I’ve recently been thinking about “modular chains” while snacking on potato chips—honestly, what has that changed for us regular users? From a practical standpoint, it doesn’t feel like a brand-new concept; rather, for the same swap/cross-chain transaction, the route is more convoluted, but it’s not necessarily more expensive or slower. Last night, I looked at a swap (the kind like 0x7a…c3), where it first passes through a routing contract, then sends the data to another layer for confirmation, and only then is it settled on the main chain. No wonder I stared at the pending transaction in a daze for a long time.

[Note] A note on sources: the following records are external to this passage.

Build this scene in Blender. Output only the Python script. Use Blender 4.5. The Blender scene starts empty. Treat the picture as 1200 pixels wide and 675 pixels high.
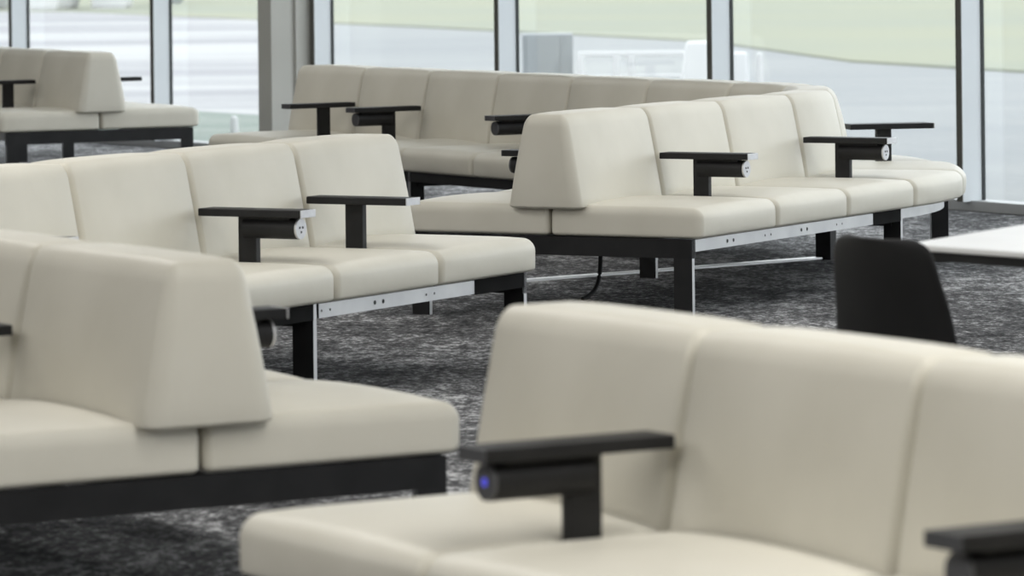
import bpy, bmesh, math, random
from mathutils import Vector, Matrix
random.seed(4)
R = math.radians
scene = bpy.context.scene
COL = scene.collection

# ---------------------------------------------------------------- materials
def mat(name, color, rough=.5, metal=0., spec=.5, emit=None, estr=0.):
    m = bpy.data.materials.new(name); m.use_nodes = True
    b = m.node_tree.nodes['Principled BSDF']
    b.inputs['Base Color'].default_value = (*color, 1)
    b.inputs['Roughness'].default_value = rough
    b.inputs['Metallic'].default_value = metal
    b.inputs['Specular IOR Level'].default_value = spec
    if emit:
        b.inputs['Emission Color'].default_value = (*emit, 1)
        b.inputs['Emission Strength'].default_value = estr
    return m

def nodes(m): return m.node_tree.nodes, m.node_tree.links, m.node_tree.nodes['Principled BSDF']

def noise_mix(m, c1, c2, scale, stretch=(1, 1, 1), detail=4, lo=.35, hi=.65, bump=0., bscale=None, rot=0.):
    N, L, b = nodes(m)
    tc = N.new('ShaderNodeTexCoord'); mp = N.new('ShaderNodeMapping')
    mp.inputs['Scale'].default_value = stretch; mp.inputs['Rotation'].default_value = (0, 0, rot)
    L.new(tc.outputs['Object'], mp.inputs['Vector'])
    n = N.new('ShaderNodeTexNoise'); n.inputs['Scale'].default_value = scale; n.inputs['Detail'].default_value = detail
    L.new(mp.outputs['Vector'], n.inputs['Vector'])
    r = N.new('ShaderNodeValToRGB'); r.color_ramp.elements[0].position = lo; r.color_ramp.elements[1].position = hi
    r.color_ramp.elements[0].color = (*c1, 1); r.color_ramp.elements[1].color = (*c2, 1)
    L.new(n.outputs['Fac'], r.inputs['Fac']); L.new(r.outputs['Color'], b.inputs['Base Color'])
    if bump:
        n2 = N.new('ShaderNodeTexNoise'); n2.inputs['Scale'].default_value = bscale or scale * 3; n2.inputs['Detail'].default_value = 3
        L.new(tc.outputs['Object'], n2.inputs['Vector'])
        bp = N.new('ShaderNodeBump'); bp.inputs['Strength'].default_value = bump; bp.inputs['Distance'].default_value = .004
        L.new(n2.outputs['Fac'], bp.inputs['Height']); L.new(bp.outputs['Normal'], b.inputs['Normal'])
    return r

M = {}
M['leather'] = mat('cream_leather', (.66, .635, .55), .46, spec=.4)
noise_mix(M['leather'], (.640, .612, .530), (.692, .664, .582), 3.0, detail=3, bump=.12, bscale=22)
M['black'] = mat('black_powder_coat', (.014, .014, .015), .5, spec=.25)
noise_mix(M['black'], (.012, .012, .013), (.018, .018, .019), 9)
M['rail_fade'] = mat('rail_fade_black', (.012, .012, .012), .85, spec=.08)  # black painted where the steel rail's reflection dies out
noise_mix(M['rail_fade'], (.011, .011, .011), (.014, .014, .014), 8)
M['steel'] = mat('brushed_rail_metal', (.60, .60, .60), .38, 1.)
noise_mix(M['steel'], (.56, .56, .57), (.66, .66, .66), 6)
M['hole'] = mat('screw_hole', (.01, .01, .01), .6)
M['silver'] = mat('end_cap_lit', (.66, .66, .68), .42, .55)  # cap copy painted bright for window light on right-facing ends
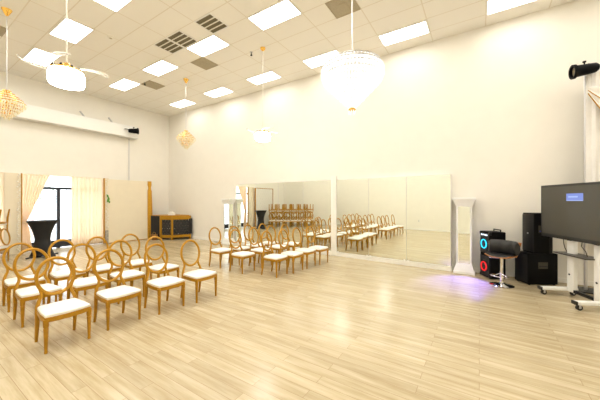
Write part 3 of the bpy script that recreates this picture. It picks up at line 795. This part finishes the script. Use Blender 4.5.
# drape stand behind the display
t = thing('drape_stand', 'silver pipe stand holding up the white drape behind the display', 'drape stand', (1.78, 7.72, 0))
obj('stand_base', B().box((0, 0, .012), (.45, .45, .024), bevel=.004), M_dark, t, smooth=False)
obj('upright', B().tube([(0, 0, .02), (0, 0, 4.42)], .028, 12), M_silver, t)
obj('crossbar', B().tube([(-.06, 0, 4.40), (2.3, 0, 4.40)], .024, 12), M_silver, t)
obj('upright', B().tube([(2.26, 0, .02), (2.26, 0, 4.42)], .028, 12), M_silver, t)
obj('stand_base', B().box((2.26, 0, .012), (.45, .45, .024), bevel=.004), M_dark, t, smooth=False)
o = obj('drape', B().grid(110, 24, lambda u, v: (1.76+u*2.2, 7.60+fold(u, 12, .035)*(1.1-.4*v), .98+v*3.44)), M_drape, solid=.006)
tag(o, 'long white drape hanging behind the large display at right edge', 'drape')
def swag(u, v):
    x = 1.755+u*.9; sag = math.sin(math.pi*u)
    z = 3.98-.12*v-sag*(.05+.60*v)
    return (x, 7.47-.09*sag*(.5+.5*math.sin(v*14)), z)
o = obj('drape_swag', B().grid(30, 40, swag), M_drape, solid=.006); tag(o, 'white swag with gold edge looped across top of the drape', 'swag')
obj('gold_trim', B().tube([Vector(swag(k/24, 1.0)) for k in range(25)], .009, 6).tube([Vector(swag(k/24, .55))+Vector((0, -.012, 0)) for k in range(25)], .008, 6), M_gold, o)
spotlight((1.70, 7.45, 4.32), (-.97, -.16, -.08), 'black stage spotlight at top of the drape by the right edge', [(1.76, 7.46, 4.42), (1.88, 7.60, 4.44), (1.88, 7.72, 4.40)])

# a pale tree outside, beyond the glass
t = thing('street_tree', 'pale sunlit tree outside beyond the glass door', 'tree', (-19.0, 4.3, -.07))
obj('trunk', B().tube([(0, 0, 0), (.05, .0, 1.2), (.0, .05, 2.2)], [.12, .09, .06], 10), M_wood, t)
rnd2 = random.Random(5); b = B()
for k in range(260):
    v = Vector((rnd2.gauss(0, 1), rnd2.gauss(0, 1), rnd2.gauss(0, .8))); v = v.normalized()*(.3+.75*rnd2.random()**.5)
    b.sphere((v.x, v.y, 2.1+v.z), .10, (1, .8, .35), 6, 4, None)
obj('foliage', b, M_foli, t)

# ------------------------------------------------------------------ light from outside
w = bpy.data.worlds.new('sky'); S.world = w; w.use_nodes = True
bg = w.node_tree.nodes['Background']; bg.inputs[0].default_value = (.86, .93, 1.0, 1); bg.inputs[1].default_value = 3.0

# ------------------------------------------------------------------ camera and exposure
cam = bpy.data.cameras.new('camera'); cam.sensor_width = 36; cam.lens = 36*276/600; cam.shift_y = .5/600
co = bpy.data.objects.new('camera', cam); C.objects.link(co)
co.location = (0, 0, 1.8); co.rotation_euler = (R(90), 0, R(33)); S.camera = co
S.view_settings.view_transform = 'Standard'; S.view_settings.look = 'None'
S.view_settings.exposure = 0.75; S.view_settings.gamma = 1.0; S.view_settings.use_curve_mapping = False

The benefits are there too: sometimes the fees really are more stable, and when the main chain is congested, things don’t fall apart as badly. But the downside is that “who am I actually trusting” becomes more complicated—once you click in your wallet, behind the scenes it could be a relay of DA, orderers, bridges, and a proof system. And if something goes wrong, it’s harder to figure out what’s happening at a glance.

By the way, recently everyone has been comparing RWA and on-chain yield products to U.S. Treasury yields—I can’t deny I’m tempted too. But what I care about more right now is whether the underlying “relay chain” is stable. Even if the returns look great, I don’t want to end up getting stuck at the withdrawal step… Anyway, I’ll try with small amounts first, so I don’t get carried away.